◆ EXERCISE PROMPT:
Output a verbatim copy of the data, cut off after the line that contains "flo.matrix_world = Matrix.Translation(FP)".

◆ DATASET CONTENT:

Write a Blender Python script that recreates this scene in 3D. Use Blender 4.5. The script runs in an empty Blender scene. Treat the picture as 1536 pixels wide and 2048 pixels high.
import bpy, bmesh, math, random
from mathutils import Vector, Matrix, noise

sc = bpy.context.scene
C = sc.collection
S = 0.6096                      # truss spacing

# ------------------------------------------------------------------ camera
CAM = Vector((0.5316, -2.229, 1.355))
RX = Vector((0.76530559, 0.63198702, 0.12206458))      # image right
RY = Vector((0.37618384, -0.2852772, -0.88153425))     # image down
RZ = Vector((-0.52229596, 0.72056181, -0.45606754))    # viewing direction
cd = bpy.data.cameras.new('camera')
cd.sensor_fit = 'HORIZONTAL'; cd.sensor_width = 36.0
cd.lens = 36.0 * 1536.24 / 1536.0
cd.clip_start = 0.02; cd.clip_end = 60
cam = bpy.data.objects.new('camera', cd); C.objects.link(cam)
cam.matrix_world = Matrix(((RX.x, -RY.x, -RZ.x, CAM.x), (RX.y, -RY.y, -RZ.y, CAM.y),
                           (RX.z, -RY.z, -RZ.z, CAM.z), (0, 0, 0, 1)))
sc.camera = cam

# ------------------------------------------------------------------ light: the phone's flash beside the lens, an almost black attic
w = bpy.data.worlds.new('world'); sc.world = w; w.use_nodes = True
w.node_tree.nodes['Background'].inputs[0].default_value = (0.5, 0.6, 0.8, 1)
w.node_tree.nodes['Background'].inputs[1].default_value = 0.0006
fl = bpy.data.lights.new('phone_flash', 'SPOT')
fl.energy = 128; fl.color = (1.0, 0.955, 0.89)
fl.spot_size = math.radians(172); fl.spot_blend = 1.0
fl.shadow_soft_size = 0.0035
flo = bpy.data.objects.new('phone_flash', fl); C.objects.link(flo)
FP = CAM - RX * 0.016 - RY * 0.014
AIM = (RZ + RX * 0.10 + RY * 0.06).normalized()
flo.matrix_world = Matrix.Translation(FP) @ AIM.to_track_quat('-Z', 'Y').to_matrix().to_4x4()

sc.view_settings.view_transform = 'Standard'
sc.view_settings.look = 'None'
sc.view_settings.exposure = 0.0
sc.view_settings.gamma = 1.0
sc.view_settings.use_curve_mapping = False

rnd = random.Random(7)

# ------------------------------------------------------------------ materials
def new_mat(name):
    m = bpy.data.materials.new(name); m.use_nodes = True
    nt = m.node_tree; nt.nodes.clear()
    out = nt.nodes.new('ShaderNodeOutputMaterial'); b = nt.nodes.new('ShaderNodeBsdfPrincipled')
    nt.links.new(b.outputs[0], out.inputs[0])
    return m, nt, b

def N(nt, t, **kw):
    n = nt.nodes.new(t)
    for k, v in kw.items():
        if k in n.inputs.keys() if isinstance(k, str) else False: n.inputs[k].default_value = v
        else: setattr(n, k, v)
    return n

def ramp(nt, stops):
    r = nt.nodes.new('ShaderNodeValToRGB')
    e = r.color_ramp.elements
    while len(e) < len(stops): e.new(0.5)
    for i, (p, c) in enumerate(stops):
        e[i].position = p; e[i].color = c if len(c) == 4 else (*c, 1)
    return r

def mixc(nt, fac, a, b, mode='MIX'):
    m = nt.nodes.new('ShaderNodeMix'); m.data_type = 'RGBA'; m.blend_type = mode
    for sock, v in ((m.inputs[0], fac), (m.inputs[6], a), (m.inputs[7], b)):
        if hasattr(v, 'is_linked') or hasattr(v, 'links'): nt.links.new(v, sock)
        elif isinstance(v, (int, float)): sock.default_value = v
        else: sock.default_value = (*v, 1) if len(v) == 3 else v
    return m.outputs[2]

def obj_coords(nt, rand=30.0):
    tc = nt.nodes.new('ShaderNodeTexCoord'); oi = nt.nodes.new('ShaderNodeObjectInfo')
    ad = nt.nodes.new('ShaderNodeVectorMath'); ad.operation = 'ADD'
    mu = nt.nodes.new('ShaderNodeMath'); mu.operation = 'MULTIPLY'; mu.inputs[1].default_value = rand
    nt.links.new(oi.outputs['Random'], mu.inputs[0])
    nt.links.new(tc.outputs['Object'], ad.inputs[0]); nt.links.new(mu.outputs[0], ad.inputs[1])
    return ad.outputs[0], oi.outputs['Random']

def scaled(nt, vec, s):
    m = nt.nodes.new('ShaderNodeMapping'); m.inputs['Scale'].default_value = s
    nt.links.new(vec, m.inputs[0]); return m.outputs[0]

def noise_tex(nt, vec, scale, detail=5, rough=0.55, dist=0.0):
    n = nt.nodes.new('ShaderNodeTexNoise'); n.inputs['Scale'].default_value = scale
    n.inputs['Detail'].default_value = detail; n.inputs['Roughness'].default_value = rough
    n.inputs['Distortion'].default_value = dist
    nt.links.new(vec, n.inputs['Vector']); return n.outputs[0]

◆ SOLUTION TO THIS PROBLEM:
Write a Blender Python script that recreates this scene in 3D. Use Blender 4.5. The script runs in an empty Blender scene. Treat the picture as 1536 pixels wide and 2048 pixels high.
import bpy, bmesh, math, random
from mathutils import Vector, Matrix, noise

sc = bpy.context.scene
C = sc.collection
S = 0.6096                      # truss spacing

# ------------------------------------------------------------------ camera
CAM = Vector((0.5316, -2.229, 1.355))
RX = Vector((0.76530559, 0.63198702, 0.12206458))      # image right
RY = Vector((0.37618384, -0.2852772, -0.88153425))     # image down
RZ = Vector((-0.52229596, 0.72056181, -0.45606754))    # viewing direction
cd = bpy.data.cameras.new('camera')
cd.sensor_fit = 'HORIZONTAL'; cd.sensor_width = 36.0
cd.lens = 36.0 * 1536.24 / 1536.0
cd.clip_start = 0.02; cd.clip_end = 60
cam = bpy.data.objects.new('camera', cd); C.objects.link(cam)
cam.matrix_world = Matrix(((RX.x, -RY.x, -RZ.x, CAM.x), (RX.y, -RY.y, -RZ.y, CAM.y),
                           (RX.z, -RY.z, -RZ.z, CAM.z), (0, 0, 0, 1)))
sc.camera = cam

# ------------------------------------------------------------------ light: the phone's flash beside the lens, an almost black attic
w = bpy.data.worlds.new('world'); sc.world = w; w.use_nodes = True
w.node_tree.nodes['Background'].inputs[0].default_value = (0.5, 0.6, 0.8, 1)
w.node_tree.nodes['Background'].inputs[1].default_value = 0.0006
fl = bpy.data.lights.new('phone_flash', 'SPOT')
fl.energy = 128; fl.color = (1.0, 0.955, 0.89)
fl.spot_size = math.radians(172); fl.spot_blend = 1.0
fl.shadow_soft_size = 0.0035
flo = bpy.data.objects.new('phone_flash', fl); C.objects.link(flo)
FP = CAM - RX * 0.016 - RY * 0.014
AIM = (RZ + RX * 0.10 + RY * 0.06).normalized()
flo.matrix_world = Matrix.Translation(FP) @ AIM.to_track_quat('-Z', 'Y').to_matrix().to_4x4()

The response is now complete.